This guide walks you through what cybersecurity and compliance actually look like for SMBs in 2026. You'll learn which protections matter most, which compliance frameworks apply to your industry, and how to evaluate whether your current security posture is helping your business or leaving it exposed.
The Verizon 2025 Data Breach Investigations Report found that 46% of all cyber breaches globally affect small businesses. Attackers aren't focused solely on Fortune 500 companies anymore. They target organizations with weaker defenses and valuable data.
A single breach can cost an SMB with fewer than 500 employees an average of $3.31 million, according to IBM's 2025 Cost of a Data Breach Report. That figure includes business downtime, regulatory fines, legal fees, and reputational damage. For many growing companies, an unplanned expense of that size isn't a setback. It ends the business.

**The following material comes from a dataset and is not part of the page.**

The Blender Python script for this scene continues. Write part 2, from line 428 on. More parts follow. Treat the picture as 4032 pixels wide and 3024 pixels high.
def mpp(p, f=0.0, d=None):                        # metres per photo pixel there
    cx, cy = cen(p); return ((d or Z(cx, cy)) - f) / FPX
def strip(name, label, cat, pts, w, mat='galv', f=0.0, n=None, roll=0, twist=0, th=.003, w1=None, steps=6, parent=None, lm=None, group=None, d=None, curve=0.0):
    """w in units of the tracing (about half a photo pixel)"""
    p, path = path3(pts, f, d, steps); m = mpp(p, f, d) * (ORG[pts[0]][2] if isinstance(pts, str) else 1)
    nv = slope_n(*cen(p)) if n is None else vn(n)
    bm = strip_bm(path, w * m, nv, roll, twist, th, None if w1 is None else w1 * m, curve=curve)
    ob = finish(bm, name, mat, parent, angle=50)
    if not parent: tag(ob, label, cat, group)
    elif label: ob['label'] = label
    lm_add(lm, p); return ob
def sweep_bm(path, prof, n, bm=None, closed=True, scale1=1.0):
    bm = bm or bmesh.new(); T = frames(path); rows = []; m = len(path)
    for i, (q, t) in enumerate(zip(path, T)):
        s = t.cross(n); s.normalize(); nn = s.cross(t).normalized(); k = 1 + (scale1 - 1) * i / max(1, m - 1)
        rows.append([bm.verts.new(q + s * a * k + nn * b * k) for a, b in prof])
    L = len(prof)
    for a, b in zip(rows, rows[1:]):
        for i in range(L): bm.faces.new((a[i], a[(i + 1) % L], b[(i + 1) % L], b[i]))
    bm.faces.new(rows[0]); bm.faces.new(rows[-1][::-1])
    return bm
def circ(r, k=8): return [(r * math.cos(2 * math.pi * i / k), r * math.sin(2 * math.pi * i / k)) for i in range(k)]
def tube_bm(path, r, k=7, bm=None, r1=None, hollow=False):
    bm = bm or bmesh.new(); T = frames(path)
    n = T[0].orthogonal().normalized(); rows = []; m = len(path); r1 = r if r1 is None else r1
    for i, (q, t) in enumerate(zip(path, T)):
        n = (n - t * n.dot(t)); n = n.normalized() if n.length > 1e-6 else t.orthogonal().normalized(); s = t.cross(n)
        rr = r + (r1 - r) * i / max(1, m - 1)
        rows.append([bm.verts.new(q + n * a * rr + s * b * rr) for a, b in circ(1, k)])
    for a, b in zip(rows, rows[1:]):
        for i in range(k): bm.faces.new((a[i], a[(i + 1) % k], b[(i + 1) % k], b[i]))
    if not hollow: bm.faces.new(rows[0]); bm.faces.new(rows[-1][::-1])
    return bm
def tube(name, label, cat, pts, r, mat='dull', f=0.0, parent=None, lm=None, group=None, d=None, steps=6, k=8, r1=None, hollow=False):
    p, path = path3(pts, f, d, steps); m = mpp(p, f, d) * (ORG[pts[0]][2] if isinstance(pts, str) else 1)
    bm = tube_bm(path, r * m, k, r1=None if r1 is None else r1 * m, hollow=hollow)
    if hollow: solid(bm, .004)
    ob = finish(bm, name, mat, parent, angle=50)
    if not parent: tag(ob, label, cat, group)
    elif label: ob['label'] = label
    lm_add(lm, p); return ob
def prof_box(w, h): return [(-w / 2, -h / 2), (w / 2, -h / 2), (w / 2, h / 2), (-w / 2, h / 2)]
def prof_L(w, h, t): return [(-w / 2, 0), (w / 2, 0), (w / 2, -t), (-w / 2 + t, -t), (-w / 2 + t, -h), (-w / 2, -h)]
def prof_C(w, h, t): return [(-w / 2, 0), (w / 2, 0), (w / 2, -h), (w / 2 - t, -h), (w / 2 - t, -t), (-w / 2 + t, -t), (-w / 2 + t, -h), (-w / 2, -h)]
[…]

The reality is simple: cybersecurity is no longer an IT problem. It's a business risk management issue that belongs on every executive's agenda.
Small and mid-sized businesses operate in the same digital environment as large enterprises. You rely on cloud applications, store sensitive customer data, and often have distributed teams working remotely. That expands your attack surface considerably.
The difference is resources. Large enterprises have dedicated security operations centers, specialized compliance teams, and the budget to implement layered defenses. Most SMBs don't.
Research from StrongDM shows that 47% of businesses with fewer than 50 employees have zero dedicated cybersecurity budget. Meanwhile, attackers have access to sophisticated AI tools that let them craft convincing phishing emails, automate reconnaissance, and exploit vulnerabilities faster than ever before.
This mismatch creates a fundamental problem. You face enterprise-level threats with SMB-level resources. Solving that equation requires strategic thinking about which protections deliver the most risk reduction for your specific situation.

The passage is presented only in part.